El ambiente político que se respira en Estados Unidos, según todas las crónicas que de allí nos llegan, sólo puede definirse como un ambiente contra Washington y el establishment tanto demócrata como republicano.

Solo así se explica no sólo el avance imparable de Donald Trump en la carrera republicana a la Casa Blanca sino también el hecho de que el socialista Bernie Sanders le esté pisando los talones a la demócrata Hillary Clinton.

Todo ello, que parecía impensable al iniciarse la carrera electoralista a la presidencia de aquel país, tiene al mismo tiempo más que ver de lo que pudiera parecer a primera vista con el avance del populismo y el nacionalismo en la vieja Europa.

Para cualquiera que haya vivido en Estados Unidos, donde la palabra «socialista», e incluso la de «liberal», parecen despedir un tufillo a azufre, el fenómeno Sanders, por quien nadie parecía dar un centavo al comienzo de la campaña, es realmente digno de estudio.

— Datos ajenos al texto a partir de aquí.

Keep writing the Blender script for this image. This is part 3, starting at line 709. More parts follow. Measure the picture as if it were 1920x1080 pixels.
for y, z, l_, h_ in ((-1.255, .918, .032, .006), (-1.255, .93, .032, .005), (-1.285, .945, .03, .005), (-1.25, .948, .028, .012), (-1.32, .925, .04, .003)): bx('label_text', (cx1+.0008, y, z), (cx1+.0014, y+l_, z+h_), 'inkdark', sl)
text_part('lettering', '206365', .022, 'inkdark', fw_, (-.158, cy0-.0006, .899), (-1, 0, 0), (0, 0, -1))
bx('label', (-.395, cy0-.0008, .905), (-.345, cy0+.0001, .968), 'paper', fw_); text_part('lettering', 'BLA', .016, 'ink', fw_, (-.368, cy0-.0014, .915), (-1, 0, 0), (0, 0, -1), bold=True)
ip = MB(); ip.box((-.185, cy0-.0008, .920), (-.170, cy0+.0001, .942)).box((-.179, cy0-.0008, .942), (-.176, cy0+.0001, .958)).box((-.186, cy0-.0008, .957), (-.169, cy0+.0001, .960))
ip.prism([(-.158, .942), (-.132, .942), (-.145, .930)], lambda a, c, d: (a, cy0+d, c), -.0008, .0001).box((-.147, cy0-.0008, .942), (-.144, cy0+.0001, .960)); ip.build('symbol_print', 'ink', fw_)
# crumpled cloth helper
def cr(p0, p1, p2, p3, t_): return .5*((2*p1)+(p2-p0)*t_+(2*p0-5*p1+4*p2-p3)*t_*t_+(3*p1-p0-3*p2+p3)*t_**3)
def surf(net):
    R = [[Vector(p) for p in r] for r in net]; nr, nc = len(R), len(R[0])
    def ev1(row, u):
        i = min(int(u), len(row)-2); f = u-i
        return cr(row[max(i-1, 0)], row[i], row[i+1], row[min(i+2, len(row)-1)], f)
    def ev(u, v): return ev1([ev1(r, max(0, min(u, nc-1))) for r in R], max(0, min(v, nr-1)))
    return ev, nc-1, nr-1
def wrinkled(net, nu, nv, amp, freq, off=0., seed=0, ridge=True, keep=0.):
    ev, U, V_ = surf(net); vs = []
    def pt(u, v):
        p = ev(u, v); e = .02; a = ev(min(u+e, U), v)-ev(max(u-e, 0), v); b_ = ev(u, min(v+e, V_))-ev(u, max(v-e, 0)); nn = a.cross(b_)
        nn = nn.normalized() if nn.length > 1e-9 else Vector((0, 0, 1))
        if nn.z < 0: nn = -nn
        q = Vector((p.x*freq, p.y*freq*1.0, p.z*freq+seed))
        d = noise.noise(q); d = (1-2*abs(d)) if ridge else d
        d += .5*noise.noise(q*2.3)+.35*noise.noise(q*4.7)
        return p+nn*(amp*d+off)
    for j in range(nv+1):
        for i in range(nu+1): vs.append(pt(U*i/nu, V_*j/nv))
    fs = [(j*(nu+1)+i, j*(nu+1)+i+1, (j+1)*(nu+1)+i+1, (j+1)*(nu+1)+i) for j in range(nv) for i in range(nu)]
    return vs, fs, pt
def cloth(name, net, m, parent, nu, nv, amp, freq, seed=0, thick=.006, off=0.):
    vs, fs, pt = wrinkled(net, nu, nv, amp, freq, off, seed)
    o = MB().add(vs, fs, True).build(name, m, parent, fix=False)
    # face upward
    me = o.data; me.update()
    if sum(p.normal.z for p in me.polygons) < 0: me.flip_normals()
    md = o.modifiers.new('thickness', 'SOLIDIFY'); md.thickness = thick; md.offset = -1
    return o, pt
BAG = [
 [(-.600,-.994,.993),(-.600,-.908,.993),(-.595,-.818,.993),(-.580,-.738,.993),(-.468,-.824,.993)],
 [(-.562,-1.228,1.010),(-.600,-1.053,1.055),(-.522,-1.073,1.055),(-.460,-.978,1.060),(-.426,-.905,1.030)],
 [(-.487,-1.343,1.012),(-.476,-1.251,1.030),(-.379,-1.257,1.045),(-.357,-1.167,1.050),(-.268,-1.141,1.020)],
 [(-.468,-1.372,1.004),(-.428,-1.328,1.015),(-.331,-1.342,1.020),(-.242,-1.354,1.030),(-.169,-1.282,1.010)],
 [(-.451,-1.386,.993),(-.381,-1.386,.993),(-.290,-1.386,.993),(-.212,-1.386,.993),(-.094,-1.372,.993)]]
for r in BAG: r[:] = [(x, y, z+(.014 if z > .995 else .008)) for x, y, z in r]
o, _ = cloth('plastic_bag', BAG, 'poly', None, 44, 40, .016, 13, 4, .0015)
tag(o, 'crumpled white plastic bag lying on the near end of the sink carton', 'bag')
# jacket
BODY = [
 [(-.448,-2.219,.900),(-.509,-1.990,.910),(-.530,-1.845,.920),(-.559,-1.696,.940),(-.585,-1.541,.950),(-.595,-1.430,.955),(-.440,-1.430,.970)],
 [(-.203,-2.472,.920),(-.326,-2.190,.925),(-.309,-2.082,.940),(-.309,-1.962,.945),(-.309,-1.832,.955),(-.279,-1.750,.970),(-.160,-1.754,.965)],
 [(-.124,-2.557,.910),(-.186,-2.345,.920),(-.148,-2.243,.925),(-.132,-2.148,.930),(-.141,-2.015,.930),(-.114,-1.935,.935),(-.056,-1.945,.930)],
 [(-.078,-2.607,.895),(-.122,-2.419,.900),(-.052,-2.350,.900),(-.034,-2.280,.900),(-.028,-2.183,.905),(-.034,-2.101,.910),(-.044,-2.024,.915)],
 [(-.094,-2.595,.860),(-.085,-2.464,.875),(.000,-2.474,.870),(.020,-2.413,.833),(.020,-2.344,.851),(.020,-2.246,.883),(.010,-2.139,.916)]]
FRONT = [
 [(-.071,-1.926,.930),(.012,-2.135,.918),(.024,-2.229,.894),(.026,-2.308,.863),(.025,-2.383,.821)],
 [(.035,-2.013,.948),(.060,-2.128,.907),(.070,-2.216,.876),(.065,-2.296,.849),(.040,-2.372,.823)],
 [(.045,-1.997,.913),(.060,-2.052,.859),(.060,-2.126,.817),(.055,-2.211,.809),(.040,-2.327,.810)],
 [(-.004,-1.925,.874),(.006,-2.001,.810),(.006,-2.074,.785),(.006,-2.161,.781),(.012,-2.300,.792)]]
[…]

El candidato que se califica de socialista en el corazón del capitalismo más descarnado está obligando a Hillary Clinton, la candidata de Wall Street y del «establishment», a girar desde el centro en el que le gusta situarse hacia la izquierda.

Hay quien dice incluso que, en su desesperación, la candidata podría verse tentada a ofrecer la vicepresidencia a su rival, algo que habría parecido totalmente absurdo hace sólo unos meses.

Preguntado hace unos días por la emisora estadounidense ABC si creía que Clinton pudiera estar pensando en él para ese puesto, Sanders respondió tras una significativa pausa: «Es todavía prematuro hablar de eso».

Todo eso en cuanto al campo demócrata porque en el republicano, el fenómeno Trump es tanto o más significativo por cuanto refleja no ya el profundo malestar sino la clara indignación de buena parte del electorado con el establishment republicano.

Es el equivalente estadounidense del «no nos representan» que hemos oído tantas veces a este lado del Atlántico aunque en el caso de Trump, dada la idiosincrasia del personaje, un ególatra sin remedio, el fenómeno populista que representa nos parezca mucho más inquietante.

Y lo es incluso para analistas estadunidenses tan conservadores como Robert Kagan, uno de los ideólogos de los llamados «neocons», el hombre que en un famoso ensayo estableció la diferencia entre los kantianos europeos y los hobbesianos estadounidenses al explicar que los primeros son de Venus (el dios del amor) y los segundos, de Marte (el dios de la guerra).

En un reciente artículo, Kagan afirma que el fenómeno Trump «no tiene nada que ver con la política ni con la ideología», ni tampoco con los republicanos, que le vieron nacer a la política, pero «a quienes hace tiempo que dejó atrás» como lo demuestra asimismo el hecho de que «el ejército creciente de sus partidarios ya no se interesa por ese partido».

Trump, escribe Kagan, «no tiene ninguna receta contra la crisis, cada día cambia de propuestas, y lo único que ofrece es una actitud, un aura de fuerza burda y de machismo, un desprecio fanfarrón hacia las finezas de la cultura democrática, que, como afirman él y sus partidarios, sólo han generado flojera e incompetencia».

Sus actos consisten en ataques sistemáticos a un amplio espectro de cuantos considera «diferentes», ya se trate de «musulmanes, hispanos, mujeres, chinos, mexicanos, europeos, árabes, inmigrantes, refugiados, a los que presenta como un peligro, de los que se mofa» y a quienes amenaza con «expulsar, hacerles pagar lo que deben o silenciarlos».

«Trump, afirma el ideólogo conservador, es un ególatra en el sentido más exacto de la palabra, pero el fenómeno que ha creado y que ahora lidera hace ya tiempo que es mucho mayor que su sola persona y por ello mucho más peligroso».

Kagan habla incluso a calificar de «fascista» ese fenómeno: «Así llega el fascismo a América. No con botas ni con saludo militar (€), sino en la persona de un famoso de la TV y mendaz multimillonario, un ególatra de libro, que abusa del resentimiento y la inseguridad de la gente y por medio de un partido que se ha adherido a él en todo el país, bien sea por ambición, bien por lealtad o simplemente por miedo».

Es cierto que ni el fenómeno Trump ni sus equivalentes europeos se ajustan a la definición clásica de fascismo, pero no por ello debemos bajar la guardia en ningún momento.